Yes I believe the TS was asking and mixing about DNS cache poisoning and MiTM to sniff email messages. Web Design Hero is correct. Poisoning and MiTM are two different things. Just to add up, this is my explanation of things since these are two different attack types and there are many techniques to this.
With DNS cache poisoning, there are two (2) options you can consider:
- You can choose to exploit a flaw in the DNS server to access the records OR
- You can choose to access the DNS records in a different method (using MiTM) without the need to exploit a flaw in the DNS system. What you are up to are the credentials you need to access the DNS records.
Cache poisoning works when you fill-up invalid entries to the DNS in order that subsequent DNS requests will be resolved to the malicious DNS entries once a refresh has occurred. It means if you have sample.com as your domain, and you have:
sample.com. IN MX 10 mail.sample.com.
The attacker can do:
sample.com. IN MX 10 mail.smple.com.
Upon refresh, this will be propagated to other name servers acting authoritatively whether primary or secondary etc. for your domain. The malicious host of course mail.smple.com can relay every copy of the message to the real MX mail.sample.com so everything will look okay. The detection of course is harder because obviously you do not need to check every DNS records in your name server every day not unless you will do a reconfiguration or you had something suspicious.

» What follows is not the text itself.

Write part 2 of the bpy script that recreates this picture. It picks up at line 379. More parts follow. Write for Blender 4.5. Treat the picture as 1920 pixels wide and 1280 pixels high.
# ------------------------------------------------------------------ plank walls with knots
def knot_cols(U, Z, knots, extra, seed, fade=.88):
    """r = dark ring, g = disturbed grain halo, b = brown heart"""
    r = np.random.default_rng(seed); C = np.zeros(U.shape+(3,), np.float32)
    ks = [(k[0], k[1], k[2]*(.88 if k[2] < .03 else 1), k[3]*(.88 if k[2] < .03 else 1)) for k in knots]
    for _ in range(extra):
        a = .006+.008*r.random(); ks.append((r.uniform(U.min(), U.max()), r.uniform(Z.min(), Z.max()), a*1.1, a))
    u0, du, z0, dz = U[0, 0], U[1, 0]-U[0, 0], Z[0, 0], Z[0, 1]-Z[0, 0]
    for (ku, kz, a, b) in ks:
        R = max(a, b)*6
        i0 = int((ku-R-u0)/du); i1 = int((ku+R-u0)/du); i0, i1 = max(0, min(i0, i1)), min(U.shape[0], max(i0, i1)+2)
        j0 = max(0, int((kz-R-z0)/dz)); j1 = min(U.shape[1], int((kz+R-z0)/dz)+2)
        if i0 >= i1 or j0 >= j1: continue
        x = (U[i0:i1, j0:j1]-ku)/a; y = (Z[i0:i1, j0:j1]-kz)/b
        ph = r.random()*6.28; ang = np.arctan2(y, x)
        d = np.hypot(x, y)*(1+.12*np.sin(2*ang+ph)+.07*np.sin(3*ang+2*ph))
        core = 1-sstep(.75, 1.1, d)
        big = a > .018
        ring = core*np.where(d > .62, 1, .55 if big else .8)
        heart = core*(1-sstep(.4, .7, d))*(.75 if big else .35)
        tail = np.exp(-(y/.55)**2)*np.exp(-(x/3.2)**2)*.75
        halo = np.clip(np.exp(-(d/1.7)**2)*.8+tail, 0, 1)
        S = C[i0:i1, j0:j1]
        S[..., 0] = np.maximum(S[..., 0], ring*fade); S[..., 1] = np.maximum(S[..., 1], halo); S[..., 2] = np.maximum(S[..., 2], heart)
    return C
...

With MiTM, you are dealing with the network layer. The attacker needs to patch himself with the network in order to conduct the attack. It means you do not specifically need to launch an attack with the name server, you just need to associate yourself with the network to sniff. This usually works as part of the internal network, by spoofing the IP of the gateway you can start listening traffic by conducting ARP poisoning, broadcasting to the internal network that you are the legitimate gateway and forwarding the traffic to you before it reaches the other end although it can also work public IP via a BGP MiTM. It can actually defeat transport layer security like SSL/TLS not because it breaks them but because the traffic can be routed to a different port.